Here, plaintiff has not pled facts that would establish her standing to sue because she has not alleged the necessary injury in fact. Although plaintiff characterizes herself as a "whistleblower," the complaint does not seek relief for any alleged adverse action taken against her personally. Rather, plaintiff claims that defendants have "obstructed justice to prevent" her "[w]histleblower information from public view," Compl. ¶ 2, and she specifically alleges that "[d]efendants have acted" not just against her but "against the interests of the United States." Id. ¶ 28; id. ¶ 12 (creating a "national security emergency"); see also id. ¶ 30 ("[I]rreparable harm is likely to occur beyond the scope of the plaintiff's individual rights and liberties as an American citizen, and this court [should] consider the irreparable harm that the American public is likely to suffer from."). In other words, while plaintiff's complaint may be impassioned, and she may have some legitimate grounds to differ with actions taken or not taken by the executive and legislative branches, what she has filed is, at its core, a generalized grievance against the government, and that is not a justiciable federal case. See Warth v. Seldin, 422 U.S. 490, 499 (1975) (observing that where "the asserted harm is a 'generalized grievance' shared in substantially equal measure by all or a large class of citizens, that harm alone normally does not warrant exercise of jurisdiction"). Therefore, the Court can dismiss this case on these grounds alone.
In addition, subject matter jurisdiction is lacking where a complaint "is 'patently insubstantial,' presenting no federal question suitable for decision." Tooley v. Napolitano, 586 F.3d 1006, 1009 (D.C. Cir. 2009), quoting Best v. Kelly, 39 F.3d 328, 330 (D.C. Cir. 1994). A claim is "patently insubstantial" when it is "flimsier than 'doubtful or questionable' . . . [and] 'essentially fictitious.'" Best, 39 F.3d at 330, quoting Hagans v. Lavine, 415 U.S. 528, 536-37 (1974) ("[F]ederal courts are without power to entertain claims otherwise within their jurisdiction if they are so attenuated and unsubstantial as to be absolutely devoid of merit, wholly insubstantial, [or] obviously frivolous . . . .") (internal citations and quotation marks omitted); see, e.g., Peters v. Obama, Misc. No. 10-0298, 2010 WL 2541066 (D.D.C. June 21, 2010) (sua sponte dismissing complaint alleging that President Obama had been served with and failed to respond to an "Imperial Writ of Habeas Corpus" by the "Imperial Dominion of Amexem," requiring the plaintiff's immediate release from a correctional institution).

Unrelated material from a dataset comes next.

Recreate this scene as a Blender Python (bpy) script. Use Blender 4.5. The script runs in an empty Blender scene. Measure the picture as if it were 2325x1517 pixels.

Although the Court is mindful that complaints filed by pro se litigants must be held to less stringent standards than those applied to formal pleadings drafted by lawyers, see Haines v. Kerner, 404 U.S. 519, 520 (1972); Brown v. District of Columbia, 514 F.3d 1279, 1283 (D.C. Cir. 2008), plaintiff's allegations in this case present "no federal question suitable for decision." Best, 39 F.3d at 330. Insofar as plaintiff's complaint is even intelligible, it lacks a "short and plain statement of the claim showing that the pleader is entitled to relief." See Fed. R. Civ. P. 8(a)(2). And to the extent that plaintiff seeks a "Temporary Restraining Order and Injunction," Compl. ¶ 1, plaintiff has failed to articulate - let alone satisfy - the requirements for the issuance of such an order, see, e.g., Davis v. Pension Benefit Guar. Corp., 571 F.3d 1288, 1291 (D.C. Cir. 2009), and she has not complied with any of the relevant local and federal rules. See LCvR 65.1(a), (c); Fed. R. Civ. P. 65.
Accordingly, the Court will dismiss this case sua sponte pursuant to Rule 12(h)(3) of the Federal Rules of Civil Procedure for lack of subject matter jurisdiction. A separate order will issue.